Material for this exercise>
********

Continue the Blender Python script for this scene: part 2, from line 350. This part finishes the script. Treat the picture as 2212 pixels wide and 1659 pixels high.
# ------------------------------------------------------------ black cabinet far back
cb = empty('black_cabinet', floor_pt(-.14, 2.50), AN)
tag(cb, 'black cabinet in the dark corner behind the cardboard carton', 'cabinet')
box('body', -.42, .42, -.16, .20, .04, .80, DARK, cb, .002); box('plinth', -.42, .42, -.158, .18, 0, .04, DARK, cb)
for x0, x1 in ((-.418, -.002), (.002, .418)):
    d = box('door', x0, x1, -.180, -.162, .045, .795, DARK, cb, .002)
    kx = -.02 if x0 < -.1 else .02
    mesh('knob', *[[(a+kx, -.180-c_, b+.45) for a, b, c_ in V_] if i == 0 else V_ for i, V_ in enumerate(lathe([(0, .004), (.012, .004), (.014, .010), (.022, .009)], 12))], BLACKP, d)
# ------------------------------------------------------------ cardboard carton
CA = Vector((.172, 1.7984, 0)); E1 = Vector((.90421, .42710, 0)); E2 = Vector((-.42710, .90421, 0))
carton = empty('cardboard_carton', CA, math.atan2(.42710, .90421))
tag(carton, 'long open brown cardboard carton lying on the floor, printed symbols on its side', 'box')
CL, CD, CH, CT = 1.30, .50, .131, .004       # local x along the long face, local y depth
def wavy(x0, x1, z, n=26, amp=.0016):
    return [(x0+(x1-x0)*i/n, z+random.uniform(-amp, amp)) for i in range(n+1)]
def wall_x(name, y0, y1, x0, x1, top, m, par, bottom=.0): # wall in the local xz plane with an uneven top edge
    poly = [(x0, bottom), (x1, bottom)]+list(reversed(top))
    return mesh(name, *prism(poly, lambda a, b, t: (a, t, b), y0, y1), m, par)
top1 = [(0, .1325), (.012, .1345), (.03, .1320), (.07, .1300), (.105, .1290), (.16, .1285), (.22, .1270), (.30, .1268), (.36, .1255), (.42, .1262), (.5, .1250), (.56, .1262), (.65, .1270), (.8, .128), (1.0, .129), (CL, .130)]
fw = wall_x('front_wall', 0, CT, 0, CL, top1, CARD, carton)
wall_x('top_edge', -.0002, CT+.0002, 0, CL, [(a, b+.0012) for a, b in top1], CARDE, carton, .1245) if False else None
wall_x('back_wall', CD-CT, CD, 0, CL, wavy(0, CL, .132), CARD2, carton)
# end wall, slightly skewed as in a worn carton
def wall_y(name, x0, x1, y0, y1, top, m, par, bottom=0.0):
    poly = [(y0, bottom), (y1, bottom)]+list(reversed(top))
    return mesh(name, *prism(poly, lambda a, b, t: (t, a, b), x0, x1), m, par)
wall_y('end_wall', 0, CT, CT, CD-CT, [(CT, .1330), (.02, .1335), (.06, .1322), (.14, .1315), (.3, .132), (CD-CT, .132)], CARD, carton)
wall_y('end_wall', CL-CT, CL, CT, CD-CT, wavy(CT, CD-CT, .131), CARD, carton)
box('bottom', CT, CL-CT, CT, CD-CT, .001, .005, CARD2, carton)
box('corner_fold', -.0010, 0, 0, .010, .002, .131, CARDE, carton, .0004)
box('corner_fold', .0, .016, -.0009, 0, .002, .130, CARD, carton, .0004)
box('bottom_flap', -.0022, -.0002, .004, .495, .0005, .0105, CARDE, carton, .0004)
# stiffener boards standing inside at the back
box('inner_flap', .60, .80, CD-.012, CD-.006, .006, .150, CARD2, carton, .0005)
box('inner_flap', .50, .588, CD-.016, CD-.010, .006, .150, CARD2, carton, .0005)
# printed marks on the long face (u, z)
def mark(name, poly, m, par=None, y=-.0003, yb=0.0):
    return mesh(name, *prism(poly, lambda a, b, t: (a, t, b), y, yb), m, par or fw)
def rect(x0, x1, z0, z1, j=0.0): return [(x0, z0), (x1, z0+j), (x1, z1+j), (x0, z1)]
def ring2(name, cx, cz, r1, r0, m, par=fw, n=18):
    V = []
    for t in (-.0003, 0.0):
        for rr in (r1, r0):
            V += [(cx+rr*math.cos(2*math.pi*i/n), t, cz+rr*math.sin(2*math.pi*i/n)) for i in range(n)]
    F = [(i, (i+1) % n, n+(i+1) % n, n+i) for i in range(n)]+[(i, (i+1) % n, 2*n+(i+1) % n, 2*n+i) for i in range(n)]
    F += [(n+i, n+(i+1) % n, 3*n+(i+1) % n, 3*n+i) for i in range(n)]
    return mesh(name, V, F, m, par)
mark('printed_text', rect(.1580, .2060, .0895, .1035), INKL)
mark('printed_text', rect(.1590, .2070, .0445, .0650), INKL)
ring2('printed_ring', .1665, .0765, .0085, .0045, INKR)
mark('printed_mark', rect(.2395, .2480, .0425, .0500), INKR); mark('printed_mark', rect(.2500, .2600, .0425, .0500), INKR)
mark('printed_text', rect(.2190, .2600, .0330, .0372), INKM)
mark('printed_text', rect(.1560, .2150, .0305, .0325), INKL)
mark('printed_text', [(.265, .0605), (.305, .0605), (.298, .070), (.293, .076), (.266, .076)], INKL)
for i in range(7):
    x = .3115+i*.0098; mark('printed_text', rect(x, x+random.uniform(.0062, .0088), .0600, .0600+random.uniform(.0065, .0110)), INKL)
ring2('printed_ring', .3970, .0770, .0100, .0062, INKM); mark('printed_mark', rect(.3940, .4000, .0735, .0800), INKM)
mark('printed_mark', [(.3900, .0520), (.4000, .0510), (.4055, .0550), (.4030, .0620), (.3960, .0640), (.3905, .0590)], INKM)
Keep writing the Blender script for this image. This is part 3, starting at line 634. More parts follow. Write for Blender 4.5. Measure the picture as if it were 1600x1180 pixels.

********

Aim of the task>
Reproduce each line verbatim.

Completed exercise>
Continue the Blender Python script for this scene: part 2, from line 350. This part finishes the script. Treat the picture as 2212 pixels wide and 1659 pixels high.
# ------------------------------------------------------------ black cabinet far back
cb = empty('black_cabinet', floor_pt(-.14, 2.50), AN)
tag(cb, 'black cabinet in the dark corner behind the cardboard carton', 'cabinet')
box('body', -.42, .42, -.16, .20, .04, .80, DARK, cb, .002); box('plinth', -.42, .42, -.158, .18, 0, .04, DARK, cb)
for x0, x1 in ((-.418, -.002), (.002, .418)):
    d = box('door', x0, x1, -.180, -.162, .045, .795, DARK, cb, .002)
    kx = -.02 if x0 < -.1 else .02
    mesh('knob', *[[(a+kx, -.180-c_, b+.45) for a, b, c_ in V_] if i == 0 else V_ for i, V_ in enumerate(lathe([(0, .004), (.012, .004), (.014, .010), (.022, .009)], 12))], BLACKP, d)
# ------------------------------------------------------------ cardboard carton
CA = Vector((.172, 1.7984, 0)); E1 = Vector((.90421, .42710, 0)); E2 = Vector((-.42710, .90421, 0))
carton = empty('cardboard_carton', CA, math.atan2(.42710, .90421))
tag(carton, 'long open brown cardboard carton lying on the floor, printed symbols on its side', 'box')
CL, CD, CH, CT = 1.30, .50, .131, .004       # local x along the long face, local y depth
def wavy(x0, x1, z, n=26, amp=.0016):
    return [(x0+(x1-x0)*i/n, z+random.uniform(-amp, amp)) for i in range(n+1)]
def wall_x(name, y0, y1, x0, x1, top, m, par, bottom=.0): # wall in the local xz plane with an uneven top edge
    poly = [(x0, bottom), (x1, bottom)]+list(reversed(top))
    return mesh(name, *prism(poly, lambda a, b, t: (a, t, b), y0, y1), m, par)
top1 = [(0, .1325), (.012, .1345), (.03, .1320), (.07, .1300), (.105, .1290), (.16, .1285), (.22, .1270), (.30, .1268), (.36, .1255), (.42, .1262), (.5, .1250), (.56, .1262), (.65, .1270), (.8, .128), (1.0, .129), (CL, .130)]
fw = wall_x('front_wall', 0, CT, 0, CL, top1, CARD, carton)
wall_x('top_edge', -.0002, CT+.0002, 0, CL, [(a, b+.0012) for a, b in top1], CARDE, carton, .1245) if False else None
wall_x('back_wall', CD-CT, CD, 0, CL, wavy(0, CL, .132), CARD2, carton)
# end wall, slightly skewed as in a worn carton
def wall_y(name, x0, x1, y0, y1, top, m, par, bottom=0.0):
    poly = [(y0, bottom), (y1, bottom)]+list(reversed(top))
    return mesh(name, *prism(poly, lambda a, b, t: (t, a, b), x0, x1), m, par)
wall_y('end_wall', 0, CT, CT, CD-CT, [(CT, .1330), (.02, .1335), (.06, .1322), (.14, .1315), (.3, .132), (CD-CT, .132)], CARD, carton)
wall_y('end_wall', CL-CT, CL, CT, CD-CT, wavy(CT, CD-CT, .131), CARD, carton)
box('bottom', CT, CL-CT, CT, CD-CT, .001, .005, CARD2, carton)
box('corner_fold', -.0010, 0, 0, .010, .002, .131, CARDE, carton, .0004)
box('corner_fold', .0, .016, -.0009, 0, .002, .130, CARD, carton, .0004)
box('bottom_flap', -.0022, -.0002, .004, .495, .0005, .0105, CARDE, carton, .0004)
# stiffener boards standing inside at the back
box('inner_flap', .60, .80, CD-.012, CD-.006, .006, .150, CARD2, carton, .0005)
box('inner_flap', .50, .588, CD-.016, CD-.010, .006, .150, CARD2, carton, .0005)
# printed marks on the long face (u, z)
def mark(name, poly, m, par=None, y=-.0003, yb=0.0):
    return mesh(name, *prism(poly, lambda a, b, t: (a, t, b), y, yb), m, par or fw)
def rect(x0, x1, z0, z1, j=0.0): return [(x0, z0), (x1, z0+j), (x1, z1+j), (x0, z1)]
def ring2(name, cx, cz, r1, r0, m, par=fw, n=18):
    V = []
    for t in (-.0003, 0.0):
        for rr in (r1, r0):
            V += [(cx+rr*math.cos(2*math.pi*i/n), t, cz+rr*math.sin(2*math.pi*i/n)) for i in range(n)]
    F = [(i, (i+1) % n, n+(i+1) % n, n+i) for i in range(n)]+[(i, (i+1) % n, 2*n+(i+1) % n, 2*n+i) for i in range(n)]
    F += [(n+i, n+(i+1) % n, 3*n+(i+1) % n, 3*n+i) for i in range(n)]
    return mesh(name, V, F, m, par)
mark('printed_text', rect(.1580, .2060, .0895, .1035), INKL)
mark('printed_text', rect(.1590, .2070, .0445, .0650), INKL)
ring2('printed_ring', .1665, .0765, .0085, .0045, INKR)
mark('printed_mark', rect(.2395, .2480, .0425, .0500), INKR); mark('printed_mark', rect(.2500, .2600, .0425, .0500), INKR)
mark('printed_text', rect(.2190, .2600, .0330, .0372), INKM)
mark('printed_text', rect(.1560, .2150, .0305, .0325), INKL)
mark('printed_text', [(.265, .0605), (.305, .0605), (.298, .070), (.293, .076), (.266, .076)], INKL)
for i in range(7):
    x = .3115+i*.0098; mark('printed_text', rect(x, x+random.uniform(.0062, .0088), .0600, .0600+random.uniform(.0065, .0110)), INKL)
ring2('printed_ring', .3970, .0770, .0100, .0062, INKM); mark('printed_mark', rect(.3940, .4000, .0735, .0800), INKM)
mark('printed_mark', [(.3900, .0520), (.4000, .0510), (.4055, .0550), (.4030, .0620), (.3960, .0640), (.3905, .0590)], INKM)
Keep writing the Blender script for this image. This is part 3, starting at line 634. More parts follow. Write for Blender 4.5. Measure the picture as if it were 1600x1180 pixels.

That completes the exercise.